I just finished a program that can take a chemical equation as a string: "H2+O2=H2O" and return a list of coefficients that balances the equation.

Well, I just solved this equation:
"K4Fe(CN)6+KMnO4+H2SO4=KHSO4+Fe2(SO4)3+MnSO4+HNO3+CO2+H2O"
and got the correct answer of {10 122 299 162 5 122 60 60 188}, in 9 ticks on a TI-84+SE. Ridiculous! Needless to say, I'm incredibly excited about my program. I'll upload it as soon as I get my laptop back.

Edit: Okay, it's up.
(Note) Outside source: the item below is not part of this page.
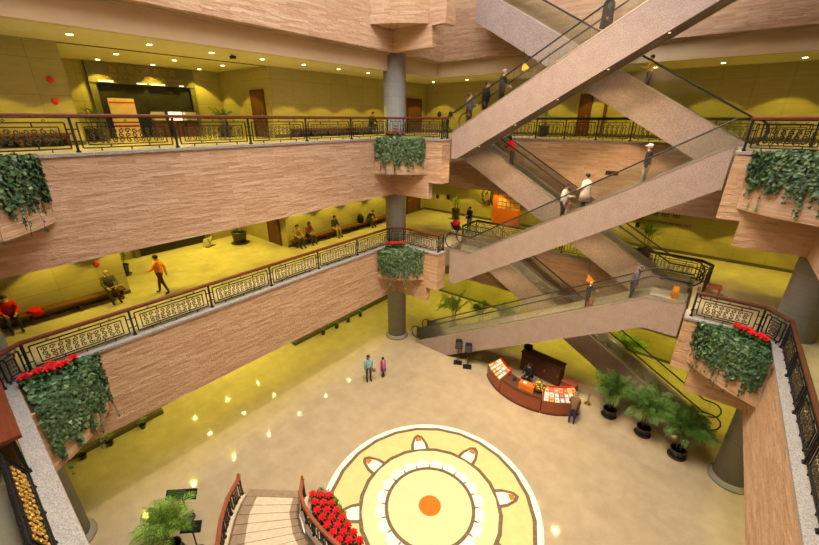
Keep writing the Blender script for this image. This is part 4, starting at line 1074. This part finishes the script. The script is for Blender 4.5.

I uploaded it here as well as ticalc.org because ticalc.org is slow.
http://www.cemetech.net/programs/archives.php?mode=file&path=/83plus/basic/science/chemeq.zip
Everyone should try it!
great work, I was thinking about making one of these some time ago. a nice additional feature would be to write your own input routine that would allow subscripted numbers
Hmmm...I have Chemistryi AP next year, might have to try this. Razz
Okay, I have one thing left to implement. There's an infinite number of solutions to any chemical equation: {4 2 4} is equivalent to {2 1 2}. So in order to solve, I always set the first coefficient to 1. Then I'd get like, {1 .5 1}, and while there's nothing wrong with this, I'd like for it to always return integer coefficients in lowest terms. How would I figure out the denominators in each list entry?
Just divide the list through by the smallest element, so {0.5 0.2 1 0.3} would be divided by 0.2. You might have to repeat that until every element was an integer, and as an additional check, you could divide through by the GCD of all the elements.
Okay, I found a way to do this. For every non-integer element in the list, put it as a fraction in lowest terms and multiply the list by the denominator. You find the denominator by taking the GCF of 1 and the number; example: the GCF of 1 and 7/162 is 1/162. You can't use the built-in gcf( as it only works on integers, so you use the Euclidean algorithm to take the gcf.

An interesting note on this: this is how you can put a number into a fraction in a BASIC program. Find the GCF of 1 and the number; then the inverse of the GCF is the denominator, and the original number divided by the GCF is the numerator. Credit goes to Weregoose for discovering this usage of the Euclidean algorithm.